The prospect of a new career can be an exciting one. You have the chance to get a fresh start, and possibly even earn more money. However, there are times when you might be required to move in order to take a new job.

Deciding whether or not to move for a new job can be a tough decision. Here’s how to decide if you should move for your job:

Cost of Living

The first thing to consider is the cost of living in your new town. Depending on where you move, a larger salary might not help you as much as you would like. A cost of living calculator can help you figure out whether or not it makes sense to move.

My husband is applying for university jobs around the country, and, using the cost of living calculator, we can see that it would cost about $12,000 more per year to take one of the jobs he’s interviewed for. However, since I am the primary breadwinner with my freelance income, all we really need to do is make sure that he can cover the difference, and, if gets this job, he could cover the difference.

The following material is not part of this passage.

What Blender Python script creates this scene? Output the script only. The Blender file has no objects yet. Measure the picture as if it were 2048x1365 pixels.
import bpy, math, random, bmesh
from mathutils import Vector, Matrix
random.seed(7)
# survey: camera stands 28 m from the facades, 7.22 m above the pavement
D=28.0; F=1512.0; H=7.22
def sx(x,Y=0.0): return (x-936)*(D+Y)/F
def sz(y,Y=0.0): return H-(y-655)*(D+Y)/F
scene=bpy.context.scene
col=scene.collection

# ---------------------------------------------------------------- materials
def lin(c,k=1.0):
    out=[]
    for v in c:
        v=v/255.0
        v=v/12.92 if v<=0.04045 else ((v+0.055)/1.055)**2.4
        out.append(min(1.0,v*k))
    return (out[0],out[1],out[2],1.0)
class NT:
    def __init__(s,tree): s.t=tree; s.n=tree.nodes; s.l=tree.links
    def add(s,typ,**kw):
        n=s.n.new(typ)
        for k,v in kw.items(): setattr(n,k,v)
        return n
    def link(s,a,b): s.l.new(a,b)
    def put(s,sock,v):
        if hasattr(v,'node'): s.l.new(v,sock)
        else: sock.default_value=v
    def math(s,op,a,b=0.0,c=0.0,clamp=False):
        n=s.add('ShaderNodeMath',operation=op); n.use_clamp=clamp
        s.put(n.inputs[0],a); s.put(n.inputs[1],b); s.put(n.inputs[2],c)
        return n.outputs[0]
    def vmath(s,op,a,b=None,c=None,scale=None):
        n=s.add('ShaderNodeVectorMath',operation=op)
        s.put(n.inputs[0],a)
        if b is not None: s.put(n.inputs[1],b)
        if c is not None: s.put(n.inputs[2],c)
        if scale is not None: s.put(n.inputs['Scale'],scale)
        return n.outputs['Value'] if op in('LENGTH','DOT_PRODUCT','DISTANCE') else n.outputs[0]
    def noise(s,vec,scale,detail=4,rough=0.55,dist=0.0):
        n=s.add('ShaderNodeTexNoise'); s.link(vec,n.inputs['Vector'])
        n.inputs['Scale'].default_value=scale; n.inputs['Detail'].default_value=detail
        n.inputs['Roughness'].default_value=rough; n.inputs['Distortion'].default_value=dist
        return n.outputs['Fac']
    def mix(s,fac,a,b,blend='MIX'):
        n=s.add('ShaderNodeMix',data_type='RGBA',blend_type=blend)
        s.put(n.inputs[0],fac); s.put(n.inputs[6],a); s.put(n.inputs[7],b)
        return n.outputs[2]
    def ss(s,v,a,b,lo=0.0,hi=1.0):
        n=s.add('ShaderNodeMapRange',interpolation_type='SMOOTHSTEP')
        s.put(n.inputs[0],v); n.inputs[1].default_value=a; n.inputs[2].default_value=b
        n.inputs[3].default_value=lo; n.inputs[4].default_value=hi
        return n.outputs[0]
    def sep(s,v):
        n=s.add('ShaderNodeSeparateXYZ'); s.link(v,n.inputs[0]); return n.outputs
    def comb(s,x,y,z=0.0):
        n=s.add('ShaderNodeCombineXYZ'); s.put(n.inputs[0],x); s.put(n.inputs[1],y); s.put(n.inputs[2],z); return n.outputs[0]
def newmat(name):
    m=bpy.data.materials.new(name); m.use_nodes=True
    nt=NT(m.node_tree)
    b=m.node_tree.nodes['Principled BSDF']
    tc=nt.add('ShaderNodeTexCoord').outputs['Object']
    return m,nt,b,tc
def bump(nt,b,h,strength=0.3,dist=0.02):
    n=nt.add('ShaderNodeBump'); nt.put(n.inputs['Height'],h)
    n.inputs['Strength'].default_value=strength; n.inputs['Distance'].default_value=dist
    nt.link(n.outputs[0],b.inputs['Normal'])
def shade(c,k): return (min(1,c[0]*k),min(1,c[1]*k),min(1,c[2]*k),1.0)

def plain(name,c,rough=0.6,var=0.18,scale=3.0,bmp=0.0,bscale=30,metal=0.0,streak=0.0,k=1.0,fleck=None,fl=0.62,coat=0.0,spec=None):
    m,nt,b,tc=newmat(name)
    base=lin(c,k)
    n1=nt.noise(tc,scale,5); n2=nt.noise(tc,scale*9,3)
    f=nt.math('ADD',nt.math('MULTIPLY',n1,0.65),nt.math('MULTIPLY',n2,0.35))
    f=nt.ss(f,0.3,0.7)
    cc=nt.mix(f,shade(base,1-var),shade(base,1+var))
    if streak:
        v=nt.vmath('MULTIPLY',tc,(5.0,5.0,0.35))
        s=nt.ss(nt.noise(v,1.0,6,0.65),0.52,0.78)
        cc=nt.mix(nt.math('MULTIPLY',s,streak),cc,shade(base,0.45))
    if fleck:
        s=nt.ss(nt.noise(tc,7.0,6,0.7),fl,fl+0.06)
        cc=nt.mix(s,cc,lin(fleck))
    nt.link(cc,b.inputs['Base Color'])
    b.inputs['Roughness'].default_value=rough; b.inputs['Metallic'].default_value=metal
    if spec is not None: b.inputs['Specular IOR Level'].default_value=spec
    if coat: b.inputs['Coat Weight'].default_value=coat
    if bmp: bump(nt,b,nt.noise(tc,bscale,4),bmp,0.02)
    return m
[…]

This would be a completely different situation if he got a job in San Francisco, though. I would have to make substantially more to support a similar lifestyle in that city, and it might not be worth moving for a job, since a university professor wouldn’t make enough to close the cost of living gap.

Consider the real cost of living in the new city. If it’s significantly higher, even a higher salary might not be enough to make up for that increased cost. You could find yourself struggling to get by, and the new job might not be worth it.

Quality of Life

Don’t forget to consider the quality of life in the new town. I like living in my current situation. The town has good restaurants and, for its size, it also has a surprising number of cultural experiences, thanks to the university in town. It’s not too far to take the train to a larger city, and that can be a lot of fun. As a result, the quality of life is high.

One of the concerns I’ve had about some of the places where my husband has applied is that they are kind of in the middle of nowhere. We’d have to live in a different town in order to see a quality of life that’s even close to what we enjoy here, and my husband might have a 30-minute commute. It’s not bad, but not ideal. Of course, the cost of living in these little towns is much, much lower than what we have here. But does that outweigh the lower quality of life?

The town with the higher cost has a great quality of life with it. Since we could afford the increased cost of living, having that quality of life would compensate us somewhat for the higher cost. We would still be able to do most of what we want in this town, and we could handle the higher cost of living, so it wouldn’t be much of a problem.

Making Trade Offs

As you consider whether or not moving makes sense, you can consider other trade offs. If the new job is close enough that your could commute in 30 to 90 minutes, you might want to stay put if your family is established in your current town. Unfortunately, you would have commuting costs, and you would have to deal with seeing your family less.

Deciding whether or not to move for a job should be approached as a family decisions. If you are single, the calculations are a little easier. When you have a life partner and children, though, things change. You have to consider the quality of life and cost of living associated with uprooting the whole family. It’s a tough decision to make, and you should consider all angles and trade offs to make sure that you really are doing what’s best for your family.